Monday, September 14, 2020

Q&A with Jennifer Mercieca

Jennifer Mercieca is the author of the new book Demagogue for President: The Rhetorical Genius of Donald Trump. Her other books include Founding Fictions. She is associate professor in the Department of Communication at Texas A&M University.

Q: How do you define a demagogue, and how do you see Trump and his rhetoric fitting into that definition?

A: The literal Greek translation of "demagogue" is a "leader of the people." But we often think of a demagogue as a "misleader of the people," instead of the more neutral definition.

If we look up "demagogue" in the Oxford English Dictionary we find two contradictory definitions. The first is the demagogue as the hero who defends the people against the other parts of the state. The second is the demagogue as the villain who uses polarizing propaganda for their own gain.

I think Donald Trump is so fascinating because he has convinced his supporters that he is a heroic demagogue while everyone else understands him as the villainous demagogue. I show how he used specific rhetorical strategies to do that in my book.

Q: You write, "It’s been exhausting, terrifying, exhilarating, and humbling to be a part of the public conversation about Trump’s demagoguery." Can you say more about the impact writing this book had on you?

A: It was rough, to be honest. I had to immerse myself not only in Trump's language, but in Trump's worldview. That meant I had to research white nationalists, the manosphere, and conspiracy theorists. I had to spend a lot of time hanging out in some of the darkest corners of the internet in order to understand the American political discourse of 2016. A lot of what I learned surprised me.

Q: How would you describe the rhetoric at the recent Republican National Convention? What about the Democratic convention?

A: It seemed that the RNC had two communication goals: to soften up Trump's image and to scare voters into voting for Trump. The DNC also had two communication goals: to show a united, but diverse, party and to make voters feel good about voting for Joe Biden. I suspect that both parties succeeded with their communication goals with their base, but didn't persuade voters in the opposite party. 

Q: You conclude the book by stating, "Dangerous demagogues like Donald Trump have no power in a properly functioning democracy. This is the political project of our time. We must defend democracy." What would you like to see people do to defend it?

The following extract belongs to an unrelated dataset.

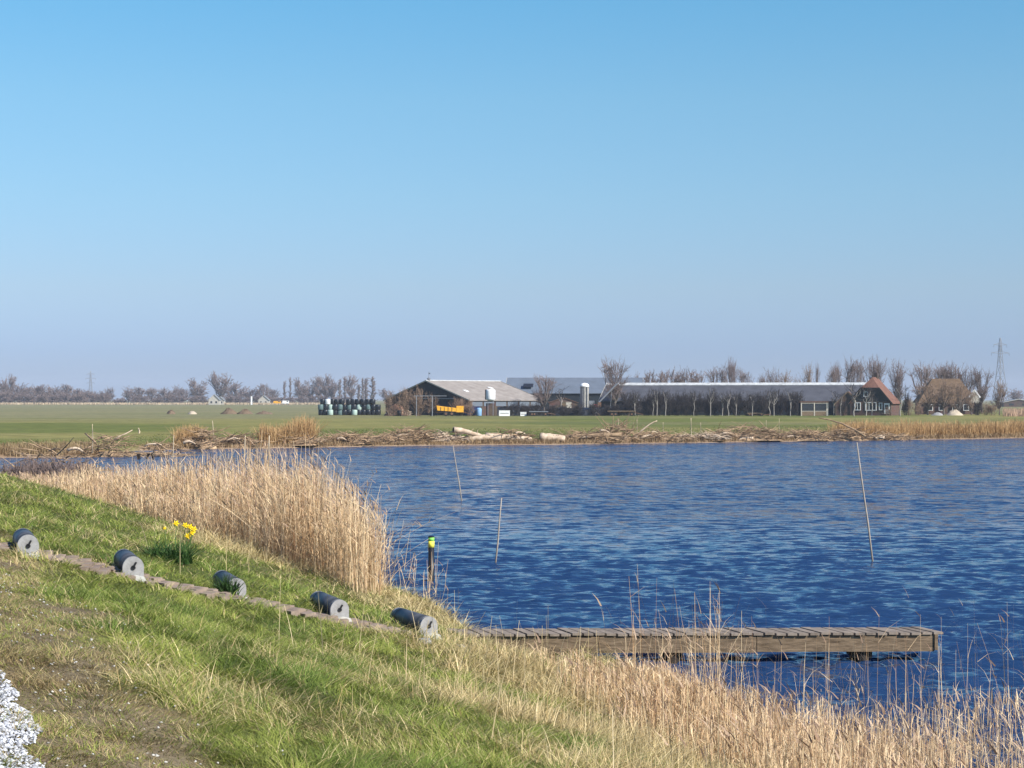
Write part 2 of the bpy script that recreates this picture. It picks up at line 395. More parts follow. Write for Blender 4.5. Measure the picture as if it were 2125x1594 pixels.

A: Our democracy was weak in 2016--Trump didn't cause that situation, but he exploited it to his advantage. We were weak because we were distrusting, polarized, and frustrated. Trump's rhetorical strategies sought to make all of those negative things worse and he has succeeded. We are even more distrusting, polarized, and frustrated now than we were then.

Our democracy is in crisis and will continue to be in crisis until we learn to trust one another, our government, and our media again. Our media environment is dominated by outrage, which means that the political extremes control our political discourse.

The nation is rightfully frustrated that political problems are not being solved, that it's harder to get by or get ahead, and that government is not serving the best interests of the most people. These are big systemic problems--some of which average people can address and others of which they cannot. We may need something like a truth and reconciliation commission to address some of this, distrust is so bad.

But, if I were going to give a list of what average folks could do I would say: get out of your information confirming media bubble; don't consume or spread propaganda, conspiracy, and outrage; have real conversations with people who think differently than you do; stay engaged in the political process; volunteer your time in your community; work with communal organizations; learn to trust, be open minded, compromise, and keep a sense of humor; and, vote.

Vote for people who believe in democracy and the democratic process and who want to hold themselves and their government accountable for their words and actions. 

Q: What are you working on now?

A: I'm working on a new book project about our broken public sphere and how to fix it. It's tentatively entitled We, The Propagandists.

Q: Anything else we should know?

A: I think it's easy to dismiss Trump and I think that a lot of people think that they already know everything there is to know about him and his rhetoric (after all, we've all been studying him for five years already), but I hope that my book will be useful to give folks a vocabulary to use to understand his rhetorical strategies, why he uses them, and why they work for him.